Re: Rectifier-LP filter circuit





Spehro Pefhany wrote:
On Sat, 10 Nov 2007 20:40:29 -0500, the renowned Fred Bloggs
<nospam@xxxxxxxxxx> wrote:



Spehro Pefhany wrote:

Hi, I'm analyzing a circuit (which I didn't design). It's part of a
meter that outputs a DC voltage related to a 1kHz fairly low-level
square-wave signal. Supply is +/-8 regulated. The JFET op-amps can handle +/-30V differential input voltage (provided the inputs don't go below the negative rail in particular).

http://server2.hostingplex.com/~zstoretr/meter.gif

This circuit is a little different from what I'm used to using for the
precision rectification/LPF stages. C7 is polarized, minus on top,
BTW.

Can anyone see a good reason for D3? (or R13 for that matter, other
than to increase the noise)?

Thanks!


Best regards, Spehro Pefhany

It's not a rectifier, it's an inverting positive peak detector with gain of 12.1.


Looks like that doesn't it? .. but that's not how it behaves (in
simulation anyway), and not how it functionally has to work.

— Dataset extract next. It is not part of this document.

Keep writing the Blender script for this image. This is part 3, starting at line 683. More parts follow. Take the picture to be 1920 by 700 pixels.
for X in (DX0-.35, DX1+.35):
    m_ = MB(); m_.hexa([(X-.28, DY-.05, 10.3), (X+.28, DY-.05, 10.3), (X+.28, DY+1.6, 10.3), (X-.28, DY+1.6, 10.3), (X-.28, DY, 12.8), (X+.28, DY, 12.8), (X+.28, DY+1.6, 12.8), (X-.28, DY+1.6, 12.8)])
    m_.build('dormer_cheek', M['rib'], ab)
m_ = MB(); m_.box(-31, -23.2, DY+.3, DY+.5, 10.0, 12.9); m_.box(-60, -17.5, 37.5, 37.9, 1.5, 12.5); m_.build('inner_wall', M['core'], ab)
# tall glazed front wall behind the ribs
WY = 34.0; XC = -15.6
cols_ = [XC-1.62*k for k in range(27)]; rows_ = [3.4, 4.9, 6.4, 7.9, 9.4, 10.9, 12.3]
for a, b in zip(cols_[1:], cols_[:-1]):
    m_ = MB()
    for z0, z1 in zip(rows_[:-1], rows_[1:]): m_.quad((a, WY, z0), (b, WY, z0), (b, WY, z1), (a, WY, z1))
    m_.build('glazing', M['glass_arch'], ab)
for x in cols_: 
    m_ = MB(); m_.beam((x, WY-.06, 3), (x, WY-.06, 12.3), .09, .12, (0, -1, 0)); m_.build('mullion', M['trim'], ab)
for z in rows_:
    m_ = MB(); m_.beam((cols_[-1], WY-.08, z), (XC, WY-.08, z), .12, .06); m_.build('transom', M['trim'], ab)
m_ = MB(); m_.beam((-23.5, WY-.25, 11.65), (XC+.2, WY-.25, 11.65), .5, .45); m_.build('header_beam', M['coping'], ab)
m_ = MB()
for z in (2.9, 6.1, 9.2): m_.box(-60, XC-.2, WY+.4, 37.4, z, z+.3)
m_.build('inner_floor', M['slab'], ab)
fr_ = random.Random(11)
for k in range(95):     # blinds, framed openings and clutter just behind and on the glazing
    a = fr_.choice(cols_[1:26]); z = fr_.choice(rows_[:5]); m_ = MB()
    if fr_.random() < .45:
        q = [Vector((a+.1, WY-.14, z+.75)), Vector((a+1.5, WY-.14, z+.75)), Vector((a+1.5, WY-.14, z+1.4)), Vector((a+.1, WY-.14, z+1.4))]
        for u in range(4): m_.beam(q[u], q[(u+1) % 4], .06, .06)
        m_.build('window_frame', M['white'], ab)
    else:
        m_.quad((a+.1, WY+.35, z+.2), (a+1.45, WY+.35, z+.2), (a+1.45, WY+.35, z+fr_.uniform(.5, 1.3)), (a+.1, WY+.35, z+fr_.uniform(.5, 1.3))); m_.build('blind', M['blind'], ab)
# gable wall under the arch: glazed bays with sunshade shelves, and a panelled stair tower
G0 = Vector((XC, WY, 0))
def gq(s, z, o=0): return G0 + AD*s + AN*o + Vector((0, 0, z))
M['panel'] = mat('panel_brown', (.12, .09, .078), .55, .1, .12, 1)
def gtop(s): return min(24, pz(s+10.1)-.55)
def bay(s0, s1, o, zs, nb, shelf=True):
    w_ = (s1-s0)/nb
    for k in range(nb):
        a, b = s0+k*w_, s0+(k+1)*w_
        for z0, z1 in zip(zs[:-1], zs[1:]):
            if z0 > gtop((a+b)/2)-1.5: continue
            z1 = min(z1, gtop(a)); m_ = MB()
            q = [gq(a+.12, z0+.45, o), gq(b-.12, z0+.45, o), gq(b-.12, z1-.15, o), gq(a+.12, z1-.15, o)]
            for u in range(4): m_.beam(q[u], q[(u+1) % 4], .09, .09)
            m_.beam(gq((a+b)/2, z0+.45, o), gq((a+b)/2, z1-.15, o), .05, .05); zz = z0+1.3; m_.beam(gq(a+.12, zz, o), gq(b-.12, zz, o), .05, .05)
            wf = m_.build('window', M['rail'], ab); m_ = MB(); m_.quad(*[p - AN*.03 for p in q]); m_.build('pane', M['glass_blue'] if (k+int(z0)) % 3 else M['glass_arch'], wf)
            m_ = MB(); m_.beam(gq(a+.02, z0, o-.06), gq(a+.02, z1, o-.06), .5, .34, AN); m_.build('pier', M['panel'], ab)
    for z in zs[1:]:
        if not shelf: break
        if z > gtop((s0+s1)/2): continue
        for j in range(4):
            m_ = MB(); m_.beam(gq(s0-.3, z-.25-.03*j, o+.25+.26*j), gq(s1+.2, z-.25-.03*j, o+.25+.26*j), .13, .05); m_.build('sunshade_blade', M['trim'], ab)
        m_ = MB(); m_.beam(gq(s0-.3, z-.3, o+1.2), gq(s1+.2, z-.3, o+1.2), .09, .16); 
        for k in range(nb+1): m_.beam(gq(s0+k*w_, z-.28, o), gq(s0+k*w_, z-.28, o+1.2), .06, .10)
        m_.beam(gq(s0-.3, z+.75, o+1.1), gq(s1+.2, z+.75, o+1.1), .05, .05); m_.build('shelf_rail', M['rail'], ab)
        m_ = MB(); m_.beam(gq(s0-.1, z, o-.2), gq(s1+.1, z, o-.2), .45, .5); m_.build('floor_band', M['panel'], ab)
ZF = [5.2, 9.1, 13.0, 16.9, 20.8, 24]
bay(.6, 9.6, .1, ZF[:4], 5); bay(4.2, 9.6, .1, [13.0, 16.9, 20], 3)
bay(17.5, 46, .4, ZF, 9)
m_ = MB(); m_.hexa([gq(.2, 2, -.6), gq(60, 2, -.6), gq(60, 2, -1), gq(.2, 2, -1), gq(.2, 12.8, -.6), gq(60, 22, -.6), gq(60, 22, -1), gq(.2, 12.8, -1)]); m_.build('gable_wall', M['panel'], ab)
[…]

http://server2.hostingplex.com/~zstoretr/output.gif

The waveform at pin 1 is exceedingly ugly. Looks like it's slew rate
limited.

http://server2.hostingplex.com/~zstoretr/outputa.gif



Best regards, Spehro Pefhany

That would be right, looking at the schematic of the TL082 in the TI data***, you see a bipolar Class AB output stage with 64 ohms in each emitter joined to a common 128 ohm in series with the output. That's about 200 ohm making for a 1ms time constant for the 4.7u load, while things are open loop. I'm not sure about D3, thought it maybe a reverse current compensation for D1 but R15 contributes so much bleed current, don't think that's it. Another possibility may have been for a nonlinear resistance, expediting reaching a balance condition when voltage drop exceeds 0.6V or so, but don't really see how that fits in that diagram. Must be for some kind of transient response that's not obvious, don't think it has to do with ESL on C7 since U2B should be able to follow anything U2A dishes out, but maybe, dunno. Are those gif's a simulation or measurement?